C’est une entreprise originale, à rebours des contraintes économiques de l’époque, un espace de liberté. Une fois par mois, François Rollin et ses talentueux invités se livrent, dans le cadre des FMR de Rollin, à des performances sur la scène de l’Européen (lecture de poèmes, recettes de cuisine, joutes oratoires musico-littéraires, improvisations préméditées…). Aidé du professeur, on a tenté de définir ces FMR (initiales de François-Maurice Rollin) en égrainant sous la forme d’acrostiche les six lettres de son patronyme.
R comme (ré)création. « J’essaie de faire du divertissement intelligent. On est sérieux mais dans la légèreté. Récréation et création aussi, parce que, selon moi, on vit une époque dans laquelle le formatage télévisé et radiophonique menace la création artistique. Les artistes créent de moins en moins mais essaient de rentabiliser de plus en plus leur spectacle.

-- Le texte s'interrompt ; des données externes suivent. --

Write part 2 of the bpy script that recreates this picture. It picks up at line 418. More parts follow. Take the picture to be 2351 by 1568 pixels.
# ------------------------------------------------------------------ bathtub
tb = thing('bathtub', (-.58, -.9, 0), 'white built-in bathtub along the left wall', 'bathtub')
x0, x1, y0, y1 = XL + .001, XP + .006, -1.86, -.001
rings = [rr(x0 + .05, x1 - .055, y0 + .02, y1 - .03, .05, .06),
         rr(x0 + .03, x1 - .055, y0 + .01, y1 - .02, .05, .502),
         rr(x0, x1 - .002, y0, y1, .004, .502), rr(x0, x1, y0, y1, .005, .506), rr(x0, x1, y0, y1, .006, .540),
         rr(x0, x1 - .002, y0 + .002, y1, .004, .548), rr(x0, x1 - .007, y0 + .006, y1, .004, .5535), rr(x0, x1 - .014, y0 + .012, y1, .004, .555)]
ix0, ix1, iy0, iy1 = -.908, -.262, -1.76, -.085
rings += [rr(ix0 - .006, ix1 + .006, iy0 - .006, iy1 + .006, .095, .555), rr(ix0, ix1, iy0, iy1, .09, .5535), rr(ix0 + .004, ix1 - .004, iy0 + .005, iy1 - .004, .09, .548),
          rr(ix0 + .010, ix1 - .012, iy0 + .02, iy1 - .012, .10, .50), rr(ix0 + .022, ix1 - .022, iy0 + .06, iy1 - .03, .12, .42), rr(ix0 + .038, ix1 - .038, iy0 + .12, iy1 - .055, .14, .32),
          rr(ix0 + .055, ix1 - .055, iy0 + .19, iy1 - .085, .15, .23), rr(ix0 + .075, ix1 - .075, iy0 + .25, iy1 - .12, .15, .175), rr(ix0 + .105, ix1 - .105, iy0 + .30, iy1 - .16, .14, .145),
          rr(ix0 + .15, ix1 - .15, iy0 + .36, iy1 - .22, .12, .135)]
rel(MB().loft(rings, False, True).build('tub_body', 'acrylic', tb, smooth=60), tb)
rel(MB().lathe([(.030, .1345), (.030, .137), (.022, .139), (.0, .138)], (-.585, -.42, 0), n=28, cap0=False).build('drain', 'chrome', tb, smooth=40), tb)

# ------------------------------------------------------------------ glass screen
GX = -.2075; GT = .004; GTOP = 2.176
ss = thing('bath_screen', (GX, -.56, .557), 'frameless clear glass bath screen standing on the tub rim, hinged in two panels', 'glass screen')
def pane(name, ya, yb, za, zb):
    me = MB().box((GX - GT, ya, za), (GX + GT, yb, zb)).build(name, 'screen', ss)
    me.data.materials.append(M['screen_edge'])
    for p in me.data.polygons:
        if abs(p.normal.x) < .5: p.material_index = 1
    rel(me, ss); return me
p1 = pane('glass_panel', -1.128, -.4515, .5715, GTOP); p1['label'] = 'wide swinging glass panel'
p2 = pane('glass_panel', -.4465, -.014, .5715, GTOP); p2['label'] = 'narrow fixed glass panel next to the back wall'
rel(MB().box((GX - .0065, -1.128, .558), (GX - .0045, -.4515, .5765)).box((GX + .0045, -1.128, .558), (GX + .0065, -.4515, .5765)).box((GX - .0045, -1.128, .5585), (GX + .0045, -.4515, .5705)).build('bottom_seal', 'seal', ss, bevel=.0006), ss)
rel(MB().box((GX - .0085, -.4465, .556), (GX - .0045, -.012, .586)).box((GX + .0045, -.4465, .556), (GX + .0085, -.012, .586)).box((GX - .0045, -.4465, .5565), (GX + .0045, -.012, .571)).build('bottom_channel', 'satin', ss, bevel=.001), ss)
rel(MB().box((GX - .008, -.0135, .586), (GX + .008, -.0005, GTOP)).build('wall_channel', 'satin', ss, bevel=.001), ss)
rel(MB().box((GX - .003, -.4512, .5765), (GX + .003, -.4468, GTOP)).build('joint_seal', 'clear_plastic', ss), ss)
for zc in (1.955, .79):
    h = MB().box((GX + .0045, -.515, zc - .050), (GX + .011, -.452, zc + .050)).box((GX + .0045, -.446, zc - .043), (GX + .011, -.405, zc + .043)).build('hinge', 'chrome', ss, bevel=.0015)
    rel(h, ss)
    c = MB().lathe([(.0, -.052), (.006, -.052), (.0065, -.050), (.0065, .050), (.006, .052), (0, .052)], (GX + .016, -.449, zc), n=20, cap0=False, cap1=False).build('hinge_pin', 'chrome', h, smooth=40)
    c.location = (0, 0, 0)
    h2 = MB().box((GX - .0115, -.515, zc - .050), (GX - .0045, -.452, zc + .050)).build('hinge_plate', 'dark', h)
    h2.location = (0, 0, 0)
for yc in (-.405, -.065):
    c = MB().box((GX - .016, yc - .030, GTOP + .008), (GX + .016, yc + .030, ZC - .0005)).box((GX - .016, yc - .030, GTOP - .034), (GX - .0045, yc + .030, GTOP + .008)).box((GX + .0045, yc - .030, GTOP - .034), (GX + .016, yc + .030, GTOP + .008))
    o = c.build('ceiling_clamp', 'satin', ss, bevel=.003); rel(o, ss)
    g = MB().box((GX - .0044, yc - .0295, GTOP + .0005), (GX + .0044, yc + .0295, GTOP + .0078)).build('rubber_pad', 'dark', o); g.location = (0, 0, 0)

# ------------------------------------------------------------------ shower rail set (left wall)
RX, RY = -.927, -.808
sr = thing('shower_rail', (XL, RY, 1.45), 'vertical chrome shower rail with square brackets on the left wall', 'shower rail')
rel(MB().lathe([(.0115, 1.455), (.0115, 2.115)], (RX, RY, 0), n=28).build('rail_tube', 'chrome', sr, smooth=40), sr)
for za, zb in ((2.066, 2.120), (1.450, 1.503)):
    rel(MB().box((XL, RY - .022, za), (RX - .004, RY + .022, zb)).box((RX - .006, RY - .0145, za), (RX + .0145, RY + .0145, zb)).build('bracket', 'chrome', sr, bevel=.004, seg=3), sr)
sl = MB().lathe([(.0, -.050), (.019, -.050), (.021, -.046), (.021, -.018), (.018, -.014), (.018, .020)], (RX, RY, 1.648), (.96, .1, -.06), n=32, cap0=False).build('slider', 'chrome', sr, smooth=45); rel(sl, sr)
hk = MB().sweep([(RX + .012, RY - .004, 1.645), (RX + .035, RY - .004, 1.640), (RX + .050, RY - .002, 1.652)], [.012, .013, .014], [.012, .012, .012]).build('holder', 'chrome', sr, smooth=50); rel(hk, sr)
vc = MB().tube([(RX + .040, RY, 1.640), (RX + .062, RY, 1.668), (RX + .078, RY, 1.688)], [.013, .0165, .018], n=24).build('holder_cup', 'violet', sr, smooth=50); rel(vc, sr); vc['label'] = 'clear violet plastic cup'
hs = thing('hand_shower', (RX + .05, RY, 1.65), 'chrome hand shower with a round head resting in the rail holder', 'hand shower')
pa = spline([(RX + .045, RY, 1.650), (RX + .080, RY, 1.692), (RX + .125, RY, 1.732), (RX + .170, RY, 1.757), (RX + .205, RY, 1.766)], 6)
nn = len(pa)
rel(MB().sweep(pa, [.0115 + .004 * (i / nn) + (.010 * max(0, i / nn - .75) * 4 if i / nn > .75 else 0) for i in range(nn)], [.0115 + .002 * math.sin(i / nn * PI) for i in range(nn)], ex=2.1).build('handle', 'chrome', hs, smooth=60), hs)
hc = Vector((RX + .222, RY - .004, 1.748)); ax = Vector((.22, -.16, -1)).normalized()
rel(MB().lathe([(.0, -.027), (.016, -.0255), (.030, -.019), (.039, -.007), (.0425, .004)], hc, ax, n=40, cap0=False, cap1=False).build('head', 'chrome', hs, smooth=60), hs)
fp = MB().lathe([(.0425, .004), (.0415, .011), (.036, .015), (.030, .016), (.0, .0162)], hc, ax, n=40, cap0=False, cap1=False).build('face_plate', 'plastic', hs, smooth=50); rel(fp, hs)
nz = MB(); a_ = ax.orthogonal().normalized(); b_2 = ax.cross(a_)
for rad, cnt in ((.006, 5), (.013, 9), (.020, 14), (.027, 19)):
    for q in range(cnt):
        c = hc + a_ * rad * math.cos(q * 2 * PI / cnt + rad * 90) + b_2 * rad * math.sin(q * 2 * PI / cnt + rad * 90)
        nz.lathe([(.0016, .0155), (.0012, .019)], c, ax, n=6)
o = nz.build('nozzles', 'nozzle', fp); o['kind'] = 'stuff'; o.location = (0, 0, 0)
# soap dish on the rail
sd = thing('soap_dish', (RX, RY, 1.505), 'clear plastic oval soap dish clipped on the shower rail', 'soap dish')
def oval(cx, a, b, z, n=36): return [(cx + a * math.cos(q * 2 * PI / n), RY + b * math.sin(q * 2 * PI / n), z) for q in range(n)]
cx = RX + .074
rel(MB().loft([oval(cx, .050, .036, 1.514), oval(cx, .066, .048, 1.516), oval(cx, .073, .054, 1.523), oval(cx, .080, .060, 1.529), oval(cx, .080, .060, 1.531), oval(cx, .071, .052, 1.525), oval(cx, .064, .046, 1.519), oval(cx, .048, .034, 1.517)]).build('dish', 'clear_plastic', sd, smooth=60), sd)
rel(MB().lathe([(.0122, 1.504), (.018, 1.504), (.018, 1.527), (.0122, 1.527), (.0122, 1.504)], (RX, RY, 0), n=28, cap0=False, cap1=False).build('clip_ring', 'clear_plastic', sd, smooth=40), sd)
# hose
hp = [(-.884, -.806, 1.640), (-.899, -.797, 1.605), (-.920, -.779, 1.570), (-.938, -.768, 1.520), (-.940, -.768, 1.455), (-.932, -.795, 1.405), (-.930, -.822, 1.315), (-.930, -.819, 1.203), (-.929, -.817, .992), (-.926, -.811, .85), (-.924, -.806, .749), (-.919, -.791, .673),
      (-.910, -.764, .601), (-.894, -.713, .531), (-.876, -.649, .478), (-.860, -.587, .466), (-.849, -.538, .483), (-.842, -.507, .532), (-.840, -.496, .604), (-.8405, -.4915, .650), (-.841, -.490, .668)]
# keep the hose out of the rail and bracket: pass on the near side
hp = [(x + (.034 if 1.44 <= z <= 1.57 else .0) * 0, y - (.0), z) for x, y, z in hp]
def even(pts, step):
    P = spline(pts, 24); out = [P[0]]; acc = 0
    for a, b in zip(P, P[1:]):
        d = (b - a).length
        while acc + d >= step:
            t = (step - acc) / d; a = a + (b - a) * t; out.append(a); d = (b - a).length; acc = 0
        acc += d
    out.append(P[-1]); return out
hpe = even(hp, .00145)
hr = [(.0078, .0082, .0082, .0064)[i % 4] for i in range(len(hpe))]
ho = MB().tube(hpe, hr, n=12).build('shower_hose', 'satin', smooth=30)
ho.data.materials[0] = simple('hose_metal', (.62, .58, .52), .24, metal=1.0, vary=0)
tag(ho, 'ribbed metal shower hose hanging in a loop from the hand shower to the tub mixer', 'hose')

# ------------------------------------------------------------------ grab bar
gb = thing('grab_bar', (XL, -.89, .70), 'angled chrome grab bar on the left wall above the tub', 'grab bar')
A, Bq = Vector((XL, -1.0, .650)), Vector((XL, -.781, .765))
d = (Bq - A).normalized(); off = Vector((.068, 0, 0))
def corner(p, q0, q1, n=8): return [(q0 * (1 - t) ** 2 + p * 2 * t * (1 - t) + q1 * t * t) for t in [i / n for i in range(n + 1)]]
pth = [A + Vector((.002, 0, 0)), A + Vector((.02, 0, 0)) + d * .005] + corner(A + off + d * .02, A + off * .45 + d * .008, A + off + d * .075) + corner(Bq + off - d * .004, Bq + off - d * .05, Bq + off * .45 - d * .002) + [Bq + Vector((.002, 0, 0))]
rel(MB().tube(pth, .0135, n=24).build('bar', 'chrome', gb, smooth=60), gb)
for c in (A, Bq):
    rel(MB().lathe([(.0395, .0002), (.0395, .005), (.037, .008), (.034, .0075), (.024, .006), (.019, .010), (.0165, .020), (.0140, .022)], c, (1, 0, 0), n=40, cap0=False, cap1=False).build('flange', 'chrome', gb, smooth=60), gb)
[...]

De même que le boulanger doit faire du pain et le pompier éteindre des feux, l’artiste doit créer des choses, même trop, même mal, même un peu de travers.»
O comme oral. « C’est curieux, mais la seule formation que j’ai, c’est une formation à l’oralité. La capacité de parler, même longtemps, est un outil que j’ai à l’état naturel. Mon mode de communication, mon moyen d’expression, c’est celui-là, même s’il peut ensuite être couché par écrit. »
L comme libre. « Le formatage et l’emprise des commerçants étranglent la création artistique. Comme les espaces de liberté sont difficiles à conquérir à la télévision, j’en crée un à l’Européen, comme on a fait Le Grand Mezze avec Edouard Baer. C’est un espace où l’on peut exercer sa liberté de dire, de penser à côté… Bref, de ne pas tout calculer. »
L comme langue. « Ça fait toujours un peu pompeux de dire qu’on est amoureux de la langue française, ça fait penser à des vieux professeurs pas très sympathiques, avec une barbichette. Or, précisément c’est notre patrimoine, notre culture, quelque chose de très fort et de très partagé. C’est d’autant plus nécessaire qu’actuellement ceux qui se prétendent les chantres de la belle langue sont le Front national et Radio Courtoisie. Il ne faut absolument pas leur laisser le monopole d’un trésor qui appartient à tous. »
I comme invités. « Il devient difficile de créer des rencontres, alors que c’est la base du théâtre. Mes invités sont des gens dont le travail m’intéresse, sans avoir forcément le même univers que moi. J’ai compris, a posteriori, ce qui rassemble tous les gens qui sont là : un humanisme qui prend des formes et des tonalités diverses, inscrit dans la droite ligne de Victor Hugo. »
N comme nonobstant. « Nonobstant permet de relativiser tout ce que je viens de dire pour éviter que cela ne devienne pesant. Après tout, c’est toujours un peu étrange et absurde de théoriser sur l’activité humoristique. C’est souvent par un contre-pied qu’on devrait signer ce genre de déclaration. Avec nonobstant, c’est l’occasion de le faire. » Tout à fait, Professeur.
Article paru dans Zurban le 14 décembre 2005.